_Task directions:_
Reproduce exactly the lines below, from the first through the one containing "link(me, 'hair', HAIR[hcol], root)", and nothing more.

—————

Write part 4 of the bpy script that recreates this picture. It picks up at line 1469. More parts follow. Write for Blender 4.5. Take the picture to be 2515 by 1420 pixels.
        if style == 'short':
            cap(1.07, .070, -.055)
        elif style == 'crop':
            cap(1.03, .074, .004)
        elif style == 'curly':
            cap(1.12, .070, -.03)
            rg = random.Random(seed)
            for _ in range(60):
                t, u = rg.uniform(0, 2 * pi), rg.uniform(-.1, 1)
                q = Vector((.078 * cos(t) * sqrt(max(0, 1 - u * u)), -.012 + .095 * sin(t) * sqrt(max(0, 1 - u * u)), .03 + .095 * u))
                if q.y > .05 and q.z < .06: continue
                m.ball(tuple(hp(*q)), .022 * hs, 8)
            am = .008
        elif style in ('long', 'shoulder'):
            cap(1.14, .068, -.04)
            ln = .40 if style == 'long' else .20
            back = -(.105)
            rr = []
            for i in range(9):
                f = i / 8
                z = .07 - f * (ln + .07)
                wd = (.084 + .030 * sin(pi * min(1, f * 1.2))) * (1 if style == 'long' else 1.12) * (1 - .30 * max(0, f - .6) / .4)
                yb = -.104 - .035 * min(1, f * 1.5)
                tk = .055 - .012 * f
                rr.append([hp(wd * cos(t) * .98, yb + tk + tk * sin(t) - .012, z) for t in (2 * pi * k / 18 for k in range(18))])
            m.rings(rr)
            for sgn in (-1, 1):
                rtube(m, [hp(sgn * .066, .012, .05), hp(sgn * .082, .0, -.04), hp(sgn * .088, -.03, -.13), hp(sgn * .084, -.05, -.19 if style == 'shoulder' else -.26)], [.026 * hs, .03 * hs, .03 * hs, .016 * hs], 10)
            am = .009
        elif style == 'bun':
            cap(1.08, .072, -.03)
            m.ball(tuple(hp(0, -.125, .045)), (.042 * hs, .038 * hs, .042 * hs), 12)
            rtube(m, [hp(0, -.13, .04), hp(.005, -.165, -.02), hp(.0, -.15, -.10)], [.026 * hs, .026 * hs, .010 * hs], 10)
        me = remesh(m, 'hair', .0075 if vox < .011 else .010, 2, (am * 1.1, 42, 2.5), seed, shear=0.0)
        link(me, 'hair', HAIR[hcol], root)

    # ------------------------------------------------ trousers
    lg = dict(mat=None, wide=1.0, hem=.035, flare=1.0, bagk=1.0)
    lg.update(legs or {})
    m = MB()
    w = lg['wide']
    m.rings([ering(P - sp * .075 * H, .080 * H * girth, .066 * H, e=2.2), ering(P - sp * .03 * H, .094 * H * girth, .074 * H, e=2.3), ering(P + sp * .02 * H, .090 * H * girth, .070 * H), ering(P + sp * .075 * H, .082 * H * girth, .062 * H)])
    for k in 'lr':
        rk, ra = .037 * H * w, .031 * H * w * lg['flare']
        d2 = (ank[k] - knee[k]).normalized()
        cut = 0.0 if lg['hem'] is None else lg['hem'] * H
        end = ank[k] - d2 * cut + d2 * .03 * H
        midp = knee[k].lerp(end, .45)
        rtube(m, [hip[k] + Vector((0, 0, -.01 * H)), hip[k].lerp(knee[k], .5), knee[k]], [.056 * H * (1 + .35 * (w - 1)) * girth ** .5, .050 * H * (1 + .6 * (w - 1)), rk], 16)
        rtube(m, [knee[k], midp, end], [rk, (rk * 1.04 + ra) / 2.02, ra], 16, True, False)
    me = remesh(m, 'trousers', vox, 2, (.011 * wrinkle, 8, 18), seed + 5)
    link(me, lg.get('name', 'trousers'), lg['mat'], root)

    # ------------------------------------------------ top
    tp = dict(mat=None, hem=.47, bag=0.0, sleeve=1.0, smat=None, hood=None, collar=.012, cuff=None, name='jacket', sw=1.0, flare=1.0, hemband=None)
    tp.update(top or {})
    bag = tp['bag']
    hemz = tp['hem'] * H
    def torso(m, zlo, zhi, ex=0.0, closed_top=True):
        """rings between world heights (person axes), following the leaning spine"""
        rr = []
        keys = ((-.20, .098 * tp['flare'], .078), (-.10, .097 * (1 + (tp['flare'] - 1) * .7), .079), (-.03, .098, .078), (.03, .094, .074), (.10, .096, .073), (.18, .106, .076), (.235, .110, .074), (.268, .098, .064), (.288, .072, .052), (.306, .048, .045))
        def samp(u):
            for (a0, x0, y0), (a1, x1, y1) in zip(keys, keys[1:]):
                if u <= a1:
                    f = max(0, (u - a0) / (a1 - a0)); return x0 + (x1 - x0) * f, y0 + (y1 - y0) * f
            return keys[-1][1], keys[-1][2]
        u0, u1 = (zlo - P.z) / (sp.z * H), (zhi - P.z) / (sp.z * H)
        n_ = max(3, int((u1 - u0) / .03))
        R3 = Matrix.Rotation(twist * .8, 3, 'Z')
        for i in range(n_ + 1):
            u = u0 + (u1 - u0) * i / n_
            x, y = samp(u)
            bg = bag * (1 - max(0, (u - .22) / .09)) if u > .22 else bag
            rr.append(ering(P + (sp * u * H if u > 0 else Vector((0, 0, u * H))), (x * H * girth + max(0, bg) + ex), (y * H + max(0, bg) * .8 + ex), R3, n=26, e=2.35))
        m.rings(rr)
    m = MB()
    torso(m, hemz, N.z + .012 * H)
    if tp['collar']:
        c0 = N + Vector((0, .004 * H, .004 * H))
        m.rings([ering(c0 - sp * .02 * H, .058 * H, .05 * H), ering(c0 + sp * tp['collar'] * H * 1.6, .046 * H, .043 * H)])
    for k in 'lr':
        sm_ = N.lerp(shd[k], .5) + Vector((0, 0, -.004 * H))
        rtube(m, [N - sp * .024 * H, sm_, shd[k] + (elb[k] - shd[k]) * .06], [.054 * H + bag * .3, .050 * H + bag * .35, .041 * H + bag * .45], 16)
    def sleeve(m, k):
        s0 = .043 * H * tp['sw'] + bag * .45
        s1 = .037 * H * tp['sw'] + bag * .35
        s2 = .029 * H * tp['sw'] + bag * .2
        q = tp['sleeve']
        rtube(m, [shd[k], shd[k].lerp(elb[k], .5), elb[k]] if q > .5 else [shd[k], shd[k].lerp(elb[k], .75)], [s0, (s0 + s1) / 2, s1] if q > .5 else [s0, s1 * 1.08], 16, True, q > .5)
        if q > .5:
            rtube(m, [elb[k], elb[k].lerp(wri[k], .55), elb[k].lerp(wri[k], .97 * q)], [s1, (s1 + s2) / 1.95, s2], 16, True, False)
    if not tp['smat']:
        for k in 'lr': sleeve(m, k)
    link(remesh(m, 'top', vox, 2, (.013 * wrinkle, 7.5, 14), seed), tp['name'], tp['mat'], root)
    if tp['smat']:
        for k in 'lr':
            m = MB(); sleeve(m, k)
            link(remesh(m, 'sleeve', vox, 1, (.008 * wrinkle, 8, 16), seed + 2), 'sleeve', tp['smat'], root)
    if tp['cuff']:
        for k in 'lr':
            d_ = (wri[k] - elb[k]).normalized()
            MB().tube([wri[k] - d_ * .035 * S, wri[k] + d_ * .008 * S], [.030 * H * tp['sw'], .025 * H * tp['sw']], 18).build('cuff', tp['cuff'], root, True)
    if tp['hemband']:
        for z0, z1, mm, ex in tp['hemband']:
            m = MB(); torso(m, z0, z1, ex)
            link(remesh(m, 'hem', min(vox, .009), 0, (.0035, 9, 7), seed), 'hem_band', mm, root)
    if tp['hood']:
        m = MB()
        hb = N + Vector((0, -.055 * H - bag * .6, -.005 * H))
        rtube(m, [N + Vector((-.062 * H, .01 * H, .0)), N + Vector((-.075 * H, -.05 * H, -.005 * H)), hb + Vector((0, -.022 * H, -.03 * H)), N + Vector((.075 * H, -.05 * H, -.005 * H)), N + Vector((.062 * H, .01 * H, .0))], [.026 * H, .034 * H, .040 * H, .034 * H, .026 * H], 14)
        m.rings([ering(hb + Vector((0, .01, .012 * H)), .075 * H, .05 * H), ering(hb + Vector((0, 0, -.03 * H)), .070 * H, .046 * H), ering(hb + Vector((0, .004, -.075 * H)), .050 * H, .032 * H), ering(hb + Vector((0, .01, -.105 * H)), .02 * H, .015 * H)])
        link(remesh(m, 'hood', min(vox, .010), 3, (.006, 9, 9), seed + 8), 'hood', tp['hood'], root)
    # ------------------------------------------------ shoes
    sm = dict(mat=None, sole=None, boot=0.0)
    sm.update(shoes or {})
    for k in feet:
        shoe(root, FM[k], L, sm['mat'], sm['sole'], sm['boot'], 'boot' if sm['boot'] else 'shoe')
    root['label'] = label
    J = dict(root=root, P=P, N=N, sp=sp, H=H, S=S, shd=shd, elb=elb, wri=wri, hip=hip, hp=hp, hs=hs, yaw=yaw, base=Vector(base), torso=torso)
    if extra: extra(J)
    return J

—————

_Result of the task:_
Write part 4 of the bpy script that recreates this picture. It picks up at line 1469. More parts follow. Write for Blender 4.5. Take the picture to be 2515 by 1420 pixels.
        if style == 'short':
            cap(1.07, .070, -.055)
        elif style == 'crop':
            cap(1.03, .074, .004)
        elif style == 'curly':
            cap(1.12, .070, -.03)
            rg = random.Random(seed)
            for _ in range(60):
                t, u = rg.uniform(0, 2 * pi), rg.uniform(-.1, 1)
                q = Vector((.078 * cos(t) * sqrt(max(0, 1 - u * u)), -.012 + .095 * sin(t) * sqrt(max(0, 1 - u * u)), .03 + .095 * u))
                if q.y > .05 and q.z < .06: continue
                m.ball(tuple(hp(*q)), .022 * hs, 8)
            am = .008
        elif style in ('long', 'shoulder'):
            cap(1.14, .068, -.04)
            ln = .40 if style == 'long' else .20
            back = -(.105)
            rr = []
            for i in range(9):
                f = i / 8
                z = .07 - f * (ln + .07)
                wd = (.084 + .030 * sin(pi * min(1, f * 1.2))) * (1 if style == 'long' else 1.12) * (1 - .30 * max(0, f - .6) / .4)
                yb = -.104 - .035 * min(1, f * 1.5)
                tk = .055 - .012 * f
                rr.append([hp(wd * cos(t) * .98, yb + tk + tk * sin(t) - .012, z) for t in (2 * pi * k / 18 for k in range(18))])
            m.rings(rr)
            for sgn in (-1, 1):
                rtube(m, [hp(sgn * .066, .012, .05), hp(sgn * .082, .0, -.04), hp(sgn * .088, -.03, -.13), hp(sgn * .084, -.05, -.19 if style == 'shoulder' else -.26)], [.026 * hs, .03 * hs, .03 * hs, .016 * hs], 10)
            am = .009
        elif style == 'bun':
            cap(1.08, .072, -.03)
            m.ball(tuple(hp(0, -.125, .045)), (.042 * hs, .038 * hs, .042 * hs), 12)
            rtube(m, [hp(0, -.13, .04), hp(.005, -.165, -.02), hp(.0, -.15, -.10)], [.026 * hs, .026 * hs, .010 * hs], 10)
        me = remesh(m, 'hair', .0075 if vox < .011 else .010, 2, (am * 1.1, 42, 2.5), seed, shear=0.0)
        link(me, 'hair', HAIR[hcol], root)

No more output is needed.